Outcome. The Mr Jobs softphone runs at v1.0.4 in production, with over a thousand tests green. Three to five dollars a month at normal call volume, against the hundreds the Microsoft Teams plan cost for the same team. A hard billing ceiling at the carrier layer. When something breaks, we read our own logs and ship the fix the same day. No Tier-1 queue. No vendor outage taking the business down with it.

Where the value flows now we own the stack.

  • +Control: we own the codebase. Bug found Monday, fixed Monday, no waiting on a vendor roadmap.
  • +Cost: $3 to $5 a month at normal volume, against the hundreds the Microsoft Teams plan cost for the same users.
  • +Operations: one Australian number, any browser, zero desk hardware. Operators take calls wherever the work happens.
  • +Security: a destination whitelist at the carrier layer closes the standard SMB telephony fraud vector by default.
  • +Observability: every call logged, every error reported, drift caught by health checks we wrote ourselves.
  • +Resilience: when something breaks, we read our own logs. No Tier-1 queue, no vendor outage cascading into the business.

Live in production. Operational.

‹ Back to all Sandbox builds

// THE ALTERNATIVES

How does a self-owned softphone compare with the alternatives?

Most businesses default to a SaaS calling plan and accept the vendor's reliability record. Owning the stack changes that relationship entirely.

  • Microsoft Teams calling

    Hundreds of dollars per month. When it breaks, the business waits in a Tier-1 support queue. You cannot read the logs, access the code, or ship the fix. The business stops on the vendor's timeline, not yours.

  • Cloud PBX (RingCentral, 8x8)

    Same dependency pattern. Third-party reliability, third-party pricing schedule, a feature roadmap you cannot influence. Good products for some use cases, wrong ownership model when the phone is the revenue.

  • Traditional desk-phone system

    Desk hardware per operator, on-premise configuration overhead, and a hardware refresh cycle. Operators are tied to a desk. Zero browser flexibility. Still dependent on a carrier SLA you cannot debug yourself.

  • Build and own the stack (Twilio SDK)

    $3 to $5 a month at normal volume. Bug found in the morning, fixed that afternoon, no support queue. Every operator calls from any browser on any device. A hard billing ceiling at the carrier layer eliminates fraud runaway.

// FREQUENTLY ASKED

Frequently asked questions

What is a browser softphone?

A browser softphone is a phone system that runs in a standard web browser with no desk hardware or installed software. Calls route through a cloud telephony carrier and operators take and make calls wherever they have a browser. Gibson's Mr Jobs softphone supports one Australian number across any browser-connected device.

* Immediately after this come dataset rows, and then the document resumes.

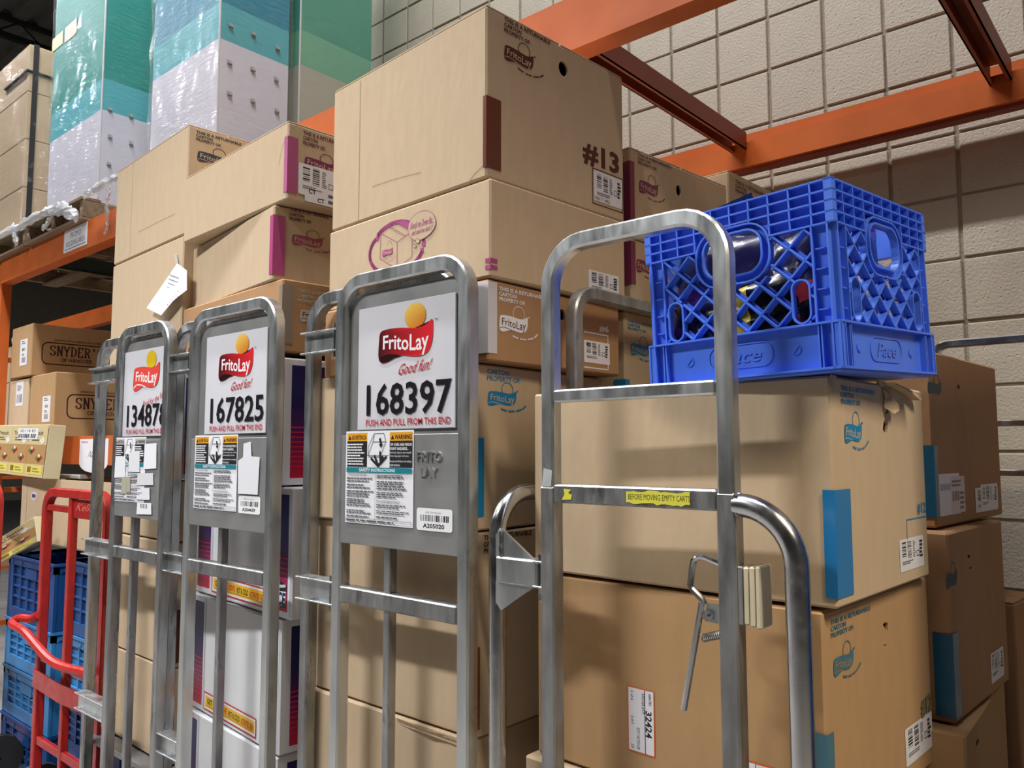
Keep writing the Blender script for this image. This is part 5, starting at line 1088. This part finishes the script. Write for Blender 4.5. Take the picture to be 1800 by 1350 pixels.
# ---- red hand truck
def handtruck(label, dx, dy=0):
    Y = 1.235; p = PY(84, 890, Y); r = thing('hand_truck', label, 'hand truck', (p.x+dx, Y+dy, 0)); t = .034
    z1 = PY(110, 866, Y).z; x1 = PY(192, 900, Y).x-p.x
    mb = MB(); mb.sweep(usq(0, x1, .12, z1, .08), rsq(t, t), ref=(0, 1, 0)); mb.build('frame', redp, r, smooth=True)
    xi = PY(128, 900, Y).x-p.x
    mb = MB(); mb.bev(xi-.014, xi+.014, -.012, .016, .12, z1-t/2, .003); mb.build('upright_bar', redp, r)
    zb = PY(100, 893, Y).z; mb = MB(); mb.bev(.017, xi-.014, -.01, .01, zb-.012, zb+.012, .002); mb.build('crosspiece', redp, r)
    za, zc = PY(160, 880, Y).z, PY(160, 914, Y).z; mb = MB(); mb.bev(xi+.014, x1-.017, -.004, .004, zc, za, .001); pl = mb.build('name_plate', redp, r)
    d = Dec(r, (0, -.004, 0), (1, 0, 0), (0, 0, 1), (0, -1, 0), .001); d.text("Kellogg's", xi+.03, zc+.02, x1-.03, za-.012, hexc('#e06a5e'), bold=.008, shear=.15); d.build('script_lettering', INK, 'raised red script lettering')
    z = PY(120, 1215, Y).z; mb = MB(); mb.add([(x, y, q) for x, y in ((-.017, -.02), (x1*.5, -.034), (x1+.017, -.02), (x1+.017, -.016), (x1*.5, -.03), (-.017, -.016)) for q in (z-.035, z+.035)], [(0, 2, 3, 1), (2, 4, 5, 3), (6, 8, 9, 7), (8, 10, 11, 9)]); mb.build('curved_brace', redp, r)
    zl = PY(80, 1095, Y).z; pts = [(0, -.017, zl+.03), (-.03, -.03, zl+.012), (-.10, -.045, zl+.008), (-.13, -.06, zl-.004), (-.10, -.075, zl-.012), (.03, -.085, zl-.012), (.10, -.085, zl-.022), (.28, -.07, zl-.085), (.40, -.055, zl-.10), (x1, -.03, zl-.095)]
    P = crom([(a, b) for a, b, c in pts], 4, False); Z = crom([(c, 0) for a, b, c in pts], 4, False); mb = MB(); mb.tube([(a[0], a[1], b[0]) for a, b in zip(P, Z)], .017, 10); mb.build('loop_handle', redp, r, smooth=True)
    for z in (.3, .62):
        mb = MB(); mb.bev(.017, x1-.017, -.01, .01, z, z+.03, .002); mb.build('crosspiece', redp, r)
    mb = MB(); mb.bev(0, x1, -.25, .01, .012, .022, .002); mb.build('toe_plate', redp, r)
    mb = MB(); mb.bev(-.01, .03, -.012, .06, .02, .14, .003); mb.bev(x1-.03, x1+.01, -.012, .06, .02, .14, .003); mb.build('axle_bracket', redp, r)
    for x in (-.05, x1+.05):
        mb = MB(); mb.tube([(x-.02, .03, .1), (x+.02, .03, .1)], .1, 18); mb.build('wheel', black, r, smooth=True)
    mb = MB(); mb.tube([(-.07, .03, .1), (x1+.07, .03, .1)], .01, 8); mb.build('axle', galv, r); return r
handtruck('red steel hand truck with loop handle and script name plate', 0)
h2 = PY(1, 900, 1.235).x-PY(192, 900, 1.235).x; handtruck('second red hand truck, only its right tube showing at the left edge', h2-.03, .0)
bag('green snack bag on the base of the first cart', (-2.62, 1.25, .26), (-20, 10, 10), .18, .17, .06, hexc('#3f8a1c'), hexc('#7ab83a'), hexc('#2c6a14'), '', seed=12)

# unseen tote stack added past the right edge to shade the lower right cartons
for i, n_ in enumerate(('bottom', 'second', 'third', 'fourth', 'fifth', 'sixth', 'top')): tote('added unseen dark blue tote, %s of the shading stack beyond the right edge' % n_, .56, 1.42, -1.45+.3*i, .298, blued, w_=.60, d_=.46)
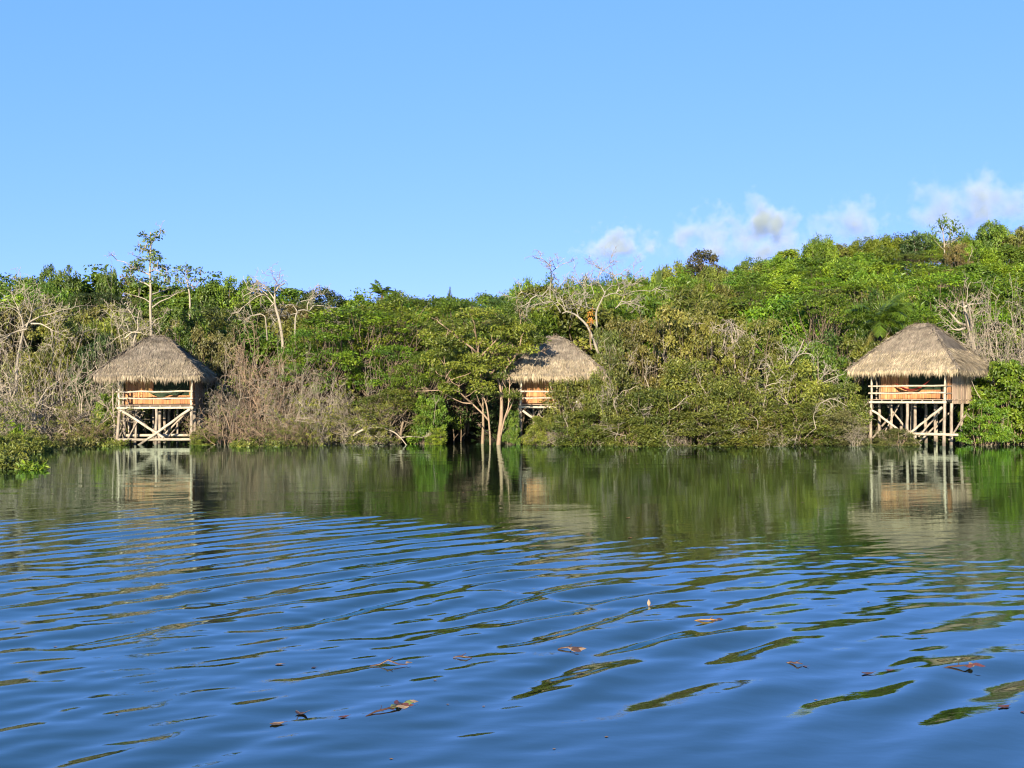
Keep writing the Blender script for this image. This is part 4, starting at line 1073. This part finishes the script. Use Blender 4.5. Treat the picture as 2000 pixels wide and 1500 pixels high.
# twin trunk tree in the water by the dark hollow
custom_tree('tree', 'twin trunk tree with tan stems standing in the water before the dark hollow', 'tree', 69.9,
    [(973, 885), (974, 862), (979, 820), (980, 785), (977, 755), (972, 740)],
    [[(958, 884), (957, 850), (954, 812), (950, 790), (944, 772), (940, 745), (938, 720), (934, 690)],
     [(955, 822), (945, 810), (930, 796), (922, 788), (904, 787), (888, 780), (872, 770), (856, 762)], [(922, 788), (908, 776), (898, 766), (896, 754)],
     [(978, 850), (986, 815), (993, 795), (994, 776), (995, 762)], [(986, 816), (996, 798), (1002, 784)], [(972, 742), (964, 738), (958, 730), (950, 716)], [(972, 742), (978, 732), (988, 720), (1000, 706)],
     [(980, 784), (982, 770), (980, 750), (986, 730)], [(934, 692), (922, 680), (906, 668), (884, 650), (866, 636)], [(936, 700), (950, 684), (970, 664), (982, 640)], [(960, 690), (990, 660), (1014, 640)], [(934, 690), (930, 660), (926, 630)], [(958, 730), (990, 700), (1020, 690), (1046, 688)], [(957, 848), (948, 842), (942, 832)], [(955, 690), (1000, 668), (1034, 664)]],
    [(870, 640), (885, 628), (900, 618), (918, 612), (935, 610), (952, 612), (968, 620), (985, 626), (1002, 632), (1018, 640), (1030, 648), (1042, 662), (1030, 672), (1012, 668), (994, 660), (976, 652), (958, 645), (940, 640), (922, 638), (904, 645), (886, 655), (872, 664), (880, 676), (898, 670), (916, 664), (934, 668), (952, 676), (970, 680), (988, 684), (1008, 684), (1030, 682), (862, 655), (890, 690), (908, 694), (926, 698), (960, 700), (978, 704), 
     (874, 706), (890, 712), (906, 720), (922, 716), (884, 728), (900, 738), (916, 736), (870, 722), (934, 722), (948, 714), (866, 690), (944, 752), (930, 760), (952, 764), (1002, 772), (996, 766), (872, 752), (880, 762), (1016, 658), (1000, 646), (984, 640), (860, 672), (838, 650), (846, 668), (852, 690), (842, 704), (1040, 660), (1052, 664), (976, 734), (1028, 640), (850, 634), (984, 716)],
    'tan', (0.135, 0.168, 0.016), 46, 0.165, (0.19, 0.095), 210, 0.80, 0.34, 1, 0.9, 0.05, 0.5, lead=-0.8)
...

Why did Mr Jobs replace Microsoft Teams calling?

Mr Jobs experienced repeated Microsoft Teams outages they could not resolve because the code belonged to Microsoft, not Mr Jobs. Every outage meant a Tier-1 support queue while the business stopped earning. Replacing it with one owned Twilio SDK softphone meant Gibson could read the logs and ship a fix the same day, with no vendor dependency.

How much does a Twilio browser softphone cost to run?

The Mr Jobs softphone costs $3 to $5 per month at normal call volume, against the hundreds Microsoft Teams charged for the same team. A hard billing ceiling at the carrier layer means cost cannot drift under abnormal volume. The monthly saving against the Teams plan is material from the first month of operation.

How fast can a browser softphone be deployed?

The Mr Jobs softphone went from decision to live in 24 hours. The speed comes from build scope: one Australian number, browser-based calls via the Twilio SDK, full call logging, and a destination whitelist. No hardware to ship, no desk configuration, no PBX installation. An operator with a browser is live the same day.

How does a destination whitelist protect against telephony fraud?

A destination whitelist at the carrier layer restricts outbound calls to a pre-approved set of numbers or patterns. Standard SMB telephony fraud uses compromised credentials to dial premium-rate numbers in bulk. The whitelist closes this vector at the carrier, so even a compromised credential cannot run up a bill.